Goal of the exercise
Omit any picture, and return the remaining data exactly as written.

** Start **

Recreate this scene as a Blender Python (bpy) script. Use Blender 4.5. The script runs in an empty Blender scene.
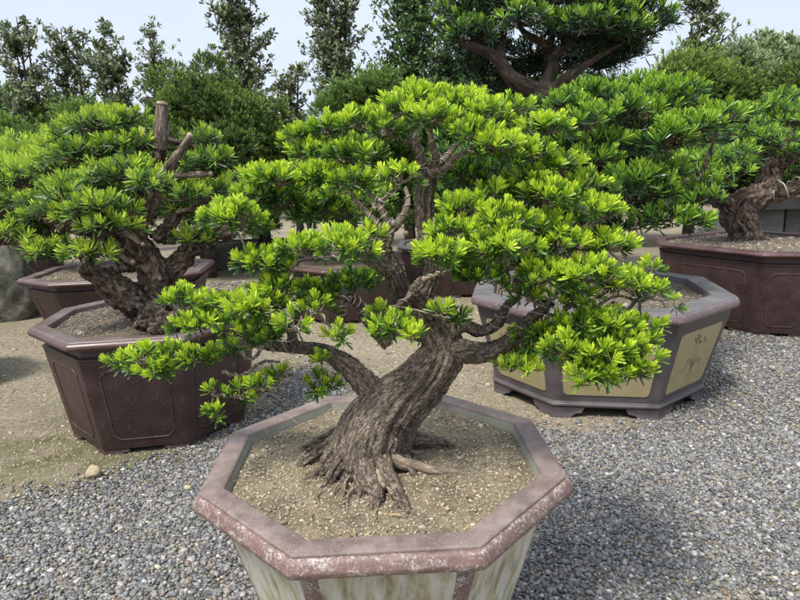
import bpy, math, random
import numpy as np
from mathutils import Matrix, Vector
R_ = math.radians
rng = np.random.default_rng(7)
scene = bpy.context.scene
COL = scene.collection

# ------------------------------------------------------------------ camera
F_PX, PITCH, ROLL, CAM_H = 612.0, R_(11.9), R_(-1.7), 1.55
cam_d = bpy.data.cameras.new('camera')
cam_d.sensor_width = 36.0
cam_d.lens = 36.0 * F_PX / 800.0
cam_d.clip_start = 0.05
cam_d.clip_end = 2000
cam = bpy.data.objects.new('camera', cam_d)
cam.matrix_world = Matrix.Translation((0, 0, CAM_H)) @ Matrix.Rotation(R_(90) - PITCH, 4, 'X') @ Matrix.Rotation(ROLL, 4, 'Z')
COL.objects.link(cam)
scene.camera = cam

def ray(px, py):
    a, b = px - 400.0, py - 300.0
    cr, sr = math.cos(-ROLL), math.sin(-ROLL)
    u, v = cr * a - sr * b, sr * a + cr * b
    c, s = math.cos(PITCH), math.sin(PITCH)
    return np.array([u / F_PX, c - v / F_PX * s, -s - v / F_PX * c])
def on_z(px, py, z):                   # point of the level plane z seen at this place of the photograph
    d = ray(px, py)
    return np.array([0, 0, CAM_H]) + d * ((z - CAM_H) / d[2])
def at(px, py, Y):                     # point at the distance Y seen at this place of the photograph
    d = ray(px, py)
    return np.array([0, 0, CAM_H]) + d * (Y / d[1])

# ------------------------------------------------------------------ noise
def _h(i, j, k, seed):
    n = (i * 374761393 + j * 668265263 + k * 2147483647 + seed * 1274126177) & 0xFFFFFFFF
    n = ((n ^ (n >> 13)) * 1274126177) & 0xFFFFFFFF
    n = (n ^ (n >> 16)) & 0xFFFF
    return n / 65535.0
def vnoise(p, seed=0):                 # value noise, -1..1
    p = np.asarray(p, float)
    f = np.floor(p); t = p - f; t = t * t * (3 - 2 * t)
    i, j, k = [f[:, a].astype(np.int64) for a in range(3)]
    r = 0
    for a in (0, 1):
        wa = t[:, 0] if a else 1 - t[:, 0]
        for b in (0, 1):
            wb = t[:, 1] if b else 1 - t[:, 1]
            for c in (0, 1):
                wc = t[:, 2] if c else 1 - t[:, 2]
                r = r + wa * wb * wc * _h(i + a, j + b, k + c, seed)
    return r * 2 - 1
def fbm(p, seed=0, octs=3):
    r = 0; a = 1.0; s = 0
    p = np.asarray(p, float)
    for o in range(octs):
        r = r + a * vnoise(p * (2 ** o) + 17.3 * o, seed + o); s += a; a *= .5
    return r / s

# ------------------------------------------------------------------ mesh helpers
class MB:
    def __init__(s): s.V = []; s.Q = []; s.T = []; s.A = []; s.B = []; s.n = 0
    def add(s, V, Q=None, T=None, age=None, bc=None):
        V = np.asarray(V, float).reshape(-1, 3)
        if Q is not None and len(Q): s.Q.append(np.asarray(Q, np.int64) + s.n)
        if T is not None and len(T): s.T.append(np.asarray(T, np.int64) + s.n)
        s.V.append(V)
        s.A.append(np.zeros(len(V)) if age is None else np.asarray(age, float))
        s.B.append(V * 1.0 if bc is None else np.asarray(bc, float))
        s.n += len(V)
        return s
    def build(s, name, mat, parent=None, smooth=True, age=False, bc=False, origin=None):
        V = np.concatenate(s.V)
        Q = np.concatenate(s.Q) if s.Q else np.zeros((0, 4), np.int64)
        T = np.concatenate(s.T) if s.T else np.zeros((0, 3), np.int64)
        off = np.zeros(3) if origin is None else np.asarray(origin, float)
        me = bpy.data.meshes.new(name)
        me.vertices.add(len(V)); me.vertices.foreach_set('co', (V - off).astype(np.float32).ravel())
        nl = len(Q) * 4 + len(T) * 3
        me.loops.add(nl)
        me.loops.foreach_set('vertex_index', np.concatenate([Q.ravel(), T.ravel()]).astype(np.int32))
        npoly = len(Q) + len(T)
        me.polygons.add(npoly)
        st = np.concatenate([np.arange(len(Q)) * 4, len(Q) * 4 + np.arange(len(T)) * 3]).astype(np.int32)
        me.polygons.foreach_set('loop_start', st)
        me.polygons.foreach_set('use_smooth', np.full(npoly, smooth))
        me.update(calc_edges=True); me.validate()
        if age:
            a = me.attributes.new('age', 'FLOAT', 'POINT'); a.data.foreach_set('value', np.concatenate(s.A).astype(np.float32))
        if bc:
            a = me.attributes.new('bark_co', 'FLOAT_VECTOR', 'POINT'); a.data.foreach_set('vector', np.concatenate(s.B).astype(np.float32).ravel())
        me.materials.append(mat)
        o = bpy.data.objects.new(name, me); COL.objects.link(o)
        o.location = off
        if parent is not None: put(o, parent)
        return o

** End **

Expected output
Recreate this scene as a Blender Python (bpy) script. Use Blender 4.5. The script runs in an empty Blender scene.
import bpy, math, random
import numpy as np
from mathutils import Matrix, Vector
R_ = math.radians
rng = np.random.default_rng(7)
scene = bpy.context.scene
COL = scene.collection

# ------------------------------------------------------------------ camera
F_PX, PITCH, ROLL, CAM_H = 612.0, R_(11.9), R_(-1.7), 1.55
cam_d = bpy.data.cameras.new('camera')
cam_d.sensor_width = 36.0
cam_d.lens = 36.0 * F_PX / 800.0
cam_d.clip_start = 0.05
cam_d.clip_end = 2000
cam = bpy.data.objects.new('camera', cam_d)
cam.matrix_world = Matrix.Translation((0, 0, CAM_H)) @ Matrix.Rotation(R_(90) - PITCH, 4, 'X') @ Matrix.Rotation(ROLL, 4, 'Z')
COL.objects.link(cam)
scene.camera = cam

def ray(px, py):
    a, b = px - 400.0, py - 300.0
    cr, sr = math.cos(-ROLL), math.sin(-ROLL)
    u, v = cr * a - sr * b, sr * a + cr * b
    c, s = math.cos(PITCH), math.sin(PITCH)
    return np.array([u / F_PX, c - v / F_PX * s, -s - v / F_PX * c])
def on_z(px, py, z):                   # point of the level plane z seen at this place of the photograph
    d = ray(px, py)
    return np.array([0, 0, CAM_H]) + d * ((z - CAM_H) / d[2])
def at(px, py, Y):                     # point at the distance Y seen at this place of the photograph
    d = ray(px, py)
    return np.array([0, 0, CAM_H]) + d * (Y / d[1])

# ------------------------------------------------------------------ noise
def _h(i, j, k, seed):
    n = (i * 374761393 + j * 668265263 + k * 2147483647 + seed * 1274126177) & 0xFFFFFFFF
    n = ((n ^ (n >> 13)) * 1274126177) & 0xFFFFFFFF
    n = (n ^ (n >> 16)) & 0xFFFF
    return n / 65535.0
def vnoise(p, seed=0):                 # value noise, -1..1
    p = np.asarray(p, float)
    f = np.floor(p); t = p - f; t = t * t * (3 - 2 * t)
    i, j, k = [f[:, a].astype(np.int64) for a in range(3)]
    r = 0
    for a in (0, 1):
        wa = t[:, 0] if a else 1 - t[:, 0]
        for b in (0, 1):
            wb = t[:, 1] if b else 1 - t[:, 1]
            for c in (0, 1):
                wc = t[:, 2] if c else 1 - t[:, 2]
                r = r + wa * wb * wc * _h(i + a, j + b, k + c, seed)
    return r * 2 - 1
def fbm(p, seed=0, octs=3):
    r = 0; a = 1.0; s = 0
    p = np.asarray(p, float)
    for o in range(octs):
        r = r + a * vnoise(p * (2 ** o) + 17.3 * o, seed + o); s += a; a *= .5
    return r / s

# ------------------------------------------------------------------ mesh helpers
class MB:
    def __init__(s): s.V = []; s.Q = []; s.T = []; s.A = []; s.B = []; s.n = 0
    def add(s, V, Q=None, T=None, age=None, bc=None):
        V = np.asarray(V, float).reshape(-1, 3)
        if Q is not None and len(Q): s.Q.append(np.asarray(Q, np.int64) + s.n)
        if T is not None and len(T): s.T.append(np.asarray(T, np.int64) + s.n)
        s.V.append(V)
        s.A.append(np.zeros(len(V)) if age is None else np.asarray(age, float))
        s.B.append(V * 1.0 if bc is None else np.asarray(bc, float))
        s.n += len(V)
        return s
    def build(s, name, mat, parent=None, smooth=True, age=False, bc=False, origin=None):
        V = np.concatenate(s.V)
        Q = np.concatenate(s.Q) if s.Q else np.zeros((0, 4), np.int64)
        T = np.concatenate(s.T) if s.T else np.zeros((0, 3), np.int64)
        off = np.zeros(3) if origin is None else np.asarray(origin, float)
        me = bpy.data.meshes.new(name)
        me.vertices.add(len(V)); me.vertices.foreach_set('co', (V - off).astype(np.float32).ravel())
        nl = len(Q) * 4 + len(T) * 3
        me.loops.add(nl)
        me.loops.foreach_set('vertex_index', np.concatenate([Q.ravel(), T.ravel()]).astype(np.int32))
        npoly = len(Q) + len(T)
        me.polygons.add(npoly)
        st = np.concatenate([np.arange(len(Q)) * 4, len(Q) * 4 + np.arange(len(T)) * 3]).astype(np.int32)
        me.polygons.foreach_set('loop_start', st)
        me.polygons.foreach_set('use_smooth', np.full(npoly, smooth))
        me.update(calc_edges=True); me.validate()
        if age:
            a = me.attributes.new('age', 'FLOAT', 'POINT'); a.data.foreach_set('value', np.concatenate(s.A).astype(np.float32))
        if bc:
            a = me.attributes.new('bark_co', 'FLOAT_VECTOR', 'POINT'); a.data.foreach_set('vector', np.concatenate(s.B).astype(np.float32).ravel())
        me.materials.append(mat)
        o = bpy.data.objects.new(name, me); COL.objects.link(o)
        o.location = off
        if parent is not None: put(o, parent)
        return o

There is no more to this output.